>>>>>

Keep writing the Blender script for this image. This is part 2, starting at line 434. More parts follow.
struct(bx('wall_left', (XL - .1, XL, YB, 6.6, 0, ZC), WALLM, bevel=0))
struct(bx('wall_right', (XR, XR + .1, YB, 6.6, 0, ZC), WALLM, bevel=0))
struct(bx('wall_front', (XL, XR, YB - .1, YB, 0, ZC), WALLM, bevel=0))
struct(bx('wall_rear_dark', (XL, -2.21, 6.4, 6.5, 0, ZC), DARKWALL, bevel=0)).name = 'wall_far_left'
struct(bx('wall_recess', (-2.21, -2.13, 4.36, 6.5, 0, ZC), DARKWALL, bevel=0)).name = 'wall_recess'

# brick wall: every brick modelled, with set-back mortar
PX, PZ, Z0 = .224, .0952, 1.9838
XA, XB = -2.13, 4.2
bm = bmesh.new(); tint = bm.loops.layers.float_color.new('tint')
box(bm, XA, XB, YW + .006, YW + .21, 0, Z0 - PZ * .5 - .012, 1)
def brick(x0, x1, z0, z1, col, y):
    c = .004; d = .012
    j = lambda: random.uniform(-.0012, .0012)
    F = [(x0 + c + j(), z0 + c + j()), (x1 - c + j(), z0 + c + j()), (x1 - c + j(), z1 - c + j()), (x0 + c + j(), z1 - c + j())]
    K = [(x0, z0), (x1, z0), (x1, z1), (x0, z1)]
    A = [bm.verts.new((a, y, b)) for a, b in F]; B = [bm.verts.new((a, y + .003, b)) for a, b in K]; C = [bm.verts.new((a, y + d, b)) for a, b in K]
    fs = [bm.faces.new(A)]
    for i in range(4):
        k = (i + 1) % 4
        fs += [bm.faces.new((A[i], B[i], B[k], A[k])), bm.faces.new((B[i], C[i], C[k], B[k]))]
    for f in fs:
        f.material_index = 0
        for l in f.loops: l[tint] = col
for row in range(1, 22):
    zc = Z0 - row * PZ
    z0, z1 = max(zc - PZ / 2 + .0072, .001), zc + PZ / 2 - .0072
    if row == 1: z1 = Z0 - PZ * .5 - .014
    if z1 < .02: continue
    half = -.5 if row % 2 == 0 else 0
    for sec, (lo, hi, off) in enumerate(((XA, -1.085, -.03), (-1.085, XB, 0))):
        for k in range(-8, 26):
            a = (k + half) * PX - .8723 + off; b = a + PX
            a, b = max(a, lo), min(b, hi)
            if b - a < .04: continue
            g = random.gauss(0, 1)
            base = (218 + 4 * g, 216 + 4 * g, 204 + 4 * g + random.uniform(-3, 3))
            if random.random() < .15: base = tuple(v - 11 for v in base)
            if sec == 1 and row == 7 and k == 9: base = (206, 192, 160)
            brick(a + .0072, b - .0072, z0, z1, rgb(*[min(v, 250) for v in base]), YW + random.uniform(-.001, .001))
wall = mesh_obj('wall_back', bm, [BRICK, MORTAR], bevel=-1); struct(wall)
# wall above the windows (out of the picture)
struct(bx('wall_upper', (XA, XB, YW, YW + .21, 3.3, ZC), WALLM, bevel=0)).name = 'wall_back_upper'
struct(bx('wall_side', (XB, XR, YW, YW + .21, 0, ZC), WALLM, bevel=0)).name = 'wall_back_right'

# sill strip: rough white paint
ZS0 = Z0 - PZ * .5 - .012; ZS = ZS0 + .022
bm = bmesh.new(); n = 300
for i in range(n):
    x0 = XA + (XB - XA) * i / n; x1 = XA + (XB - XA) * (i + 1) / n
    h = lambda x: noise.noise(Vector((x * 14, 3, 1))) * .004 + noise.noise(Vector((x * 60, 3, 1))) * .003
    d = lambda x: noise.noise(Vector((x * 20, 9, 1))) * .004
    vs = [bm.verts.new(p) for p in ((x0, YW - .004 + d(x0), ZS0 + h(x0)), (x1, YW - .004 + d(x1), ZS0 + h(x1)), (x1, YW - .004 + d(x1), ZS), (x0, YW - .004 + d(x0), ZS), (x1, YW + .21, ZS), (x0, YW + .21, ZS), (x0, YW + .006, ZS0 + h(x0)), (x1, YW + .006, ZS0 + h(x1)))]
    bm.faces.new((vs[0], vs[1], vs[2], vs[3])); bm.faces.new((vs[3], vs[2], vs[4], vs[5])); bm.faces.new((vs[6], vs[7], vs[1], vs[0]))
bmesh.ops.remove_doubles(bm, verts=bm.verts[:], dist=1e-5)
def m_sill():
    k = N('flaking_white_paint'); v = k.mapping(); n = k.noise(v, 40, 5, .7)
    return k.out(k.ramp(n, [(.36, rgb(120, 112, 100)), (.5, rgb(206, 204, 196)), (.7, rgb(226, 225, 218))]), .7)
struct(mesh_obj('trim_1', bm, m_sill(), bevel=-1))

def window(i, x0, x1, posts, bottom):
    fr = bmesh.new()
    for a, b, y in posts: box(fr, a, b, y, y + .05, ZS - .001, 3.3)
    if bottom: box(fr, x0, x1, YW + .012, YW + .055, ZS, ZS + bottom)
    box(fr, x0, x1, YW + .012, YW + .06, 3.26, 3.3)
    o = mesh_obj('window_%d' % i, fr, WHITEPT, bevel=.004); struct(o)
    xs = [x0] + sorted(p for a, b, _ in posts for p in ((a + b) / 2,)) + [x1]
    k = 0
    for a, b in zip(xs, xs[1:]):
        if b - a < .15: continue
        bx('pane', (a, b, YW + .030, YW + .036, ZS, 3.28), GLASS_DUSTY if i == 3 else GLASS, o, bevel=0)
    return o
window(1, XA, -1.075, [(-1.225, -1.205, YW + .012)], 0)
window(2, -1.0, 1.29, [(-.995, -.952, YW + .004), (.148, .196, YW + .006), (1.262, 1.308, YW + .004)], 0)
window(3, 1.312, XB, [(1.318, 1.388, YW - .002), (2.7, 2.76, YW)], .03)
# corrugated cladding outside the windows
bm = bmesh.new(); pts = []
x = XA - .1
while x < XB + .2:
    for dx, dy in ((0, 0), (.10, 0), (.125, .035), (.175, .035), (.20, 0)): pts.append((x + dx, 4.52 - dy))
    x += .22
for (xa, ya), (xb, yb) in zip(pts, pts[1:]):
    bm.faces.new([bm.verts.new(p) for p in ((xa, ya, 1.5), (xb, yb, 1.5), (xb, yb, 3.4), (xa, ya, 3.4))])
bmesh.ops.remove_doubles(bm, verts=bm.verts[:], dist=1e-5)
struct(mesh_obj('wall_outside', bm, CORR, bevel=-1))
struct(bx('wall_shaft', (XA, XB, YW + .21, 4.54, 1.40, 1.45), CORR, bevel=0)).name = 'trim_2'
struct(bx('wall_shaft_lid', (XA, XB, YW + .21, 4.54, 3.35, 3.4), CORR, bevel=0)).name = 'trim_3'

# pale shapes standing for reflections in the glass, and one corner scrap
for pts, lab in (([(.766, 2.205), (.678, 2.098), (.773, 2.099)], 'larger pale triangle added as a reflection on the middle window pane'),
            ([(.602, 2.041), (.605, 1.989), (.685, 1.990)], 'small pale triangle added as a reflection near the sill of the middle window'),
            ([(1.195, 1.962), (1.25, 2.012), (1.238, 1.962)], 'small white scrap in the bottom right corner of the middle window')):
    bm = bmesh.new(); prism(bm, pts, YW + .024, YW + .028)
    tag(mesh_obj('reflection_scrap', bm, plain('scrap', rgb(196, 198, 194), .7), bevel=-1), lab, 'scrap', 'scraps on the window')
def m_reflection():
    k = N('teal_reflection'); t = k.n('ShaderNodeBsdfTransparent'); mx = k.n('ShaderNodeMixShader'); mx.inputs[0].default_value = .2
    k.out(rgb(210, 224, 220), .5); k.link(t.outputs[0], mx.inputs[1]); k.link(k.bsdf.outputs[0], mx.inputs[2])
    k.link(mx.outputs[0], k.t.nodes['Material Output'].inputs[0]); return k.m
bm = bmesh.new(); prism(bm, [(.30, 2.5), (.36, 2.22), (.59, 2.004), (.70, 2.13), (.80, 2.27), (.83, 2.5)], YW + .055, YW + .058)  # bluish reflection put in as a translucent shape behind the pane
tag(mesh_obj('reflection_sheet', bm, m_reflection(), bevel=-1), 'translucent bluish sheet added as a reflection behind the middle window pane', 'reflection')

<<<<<

**GOAL OF THE EXERCISE**
Repeat, exactly and only, the lines from the beginning of the material through the line that contains "bevel=0)).name = 'wall_recess'".

**OUTPUT FOR THIS EXERCISE**
Keep writing the Blender script for this image. This is part 2, starting at line 434. More parts follow.
struct(bx('wall_left', (XL - .1, XL, YB, 6.6, 0, ZC), WALLM, bevel=0))
struct(bx('wall_right', (XR, XR + .1, YB, 6.6, 0, ZC), WALLM, bevel=0))
struct(bx('wall_front', (XL, XR, YB - .1, YB, 0, ZC), WALLM, bevel=0))
struct(bx('wall_rear_dark', (XL, -2.21, 6.4, 6.5, 0, ZC), DARKWALL, bevel=0)).name = 'wall_far_left'
struct(bx('wall_recess', (-2.21, -2.13, 4.36, 6.5, 0, ZC), DARKWALL, bevel=0)).name = 'wall_recess'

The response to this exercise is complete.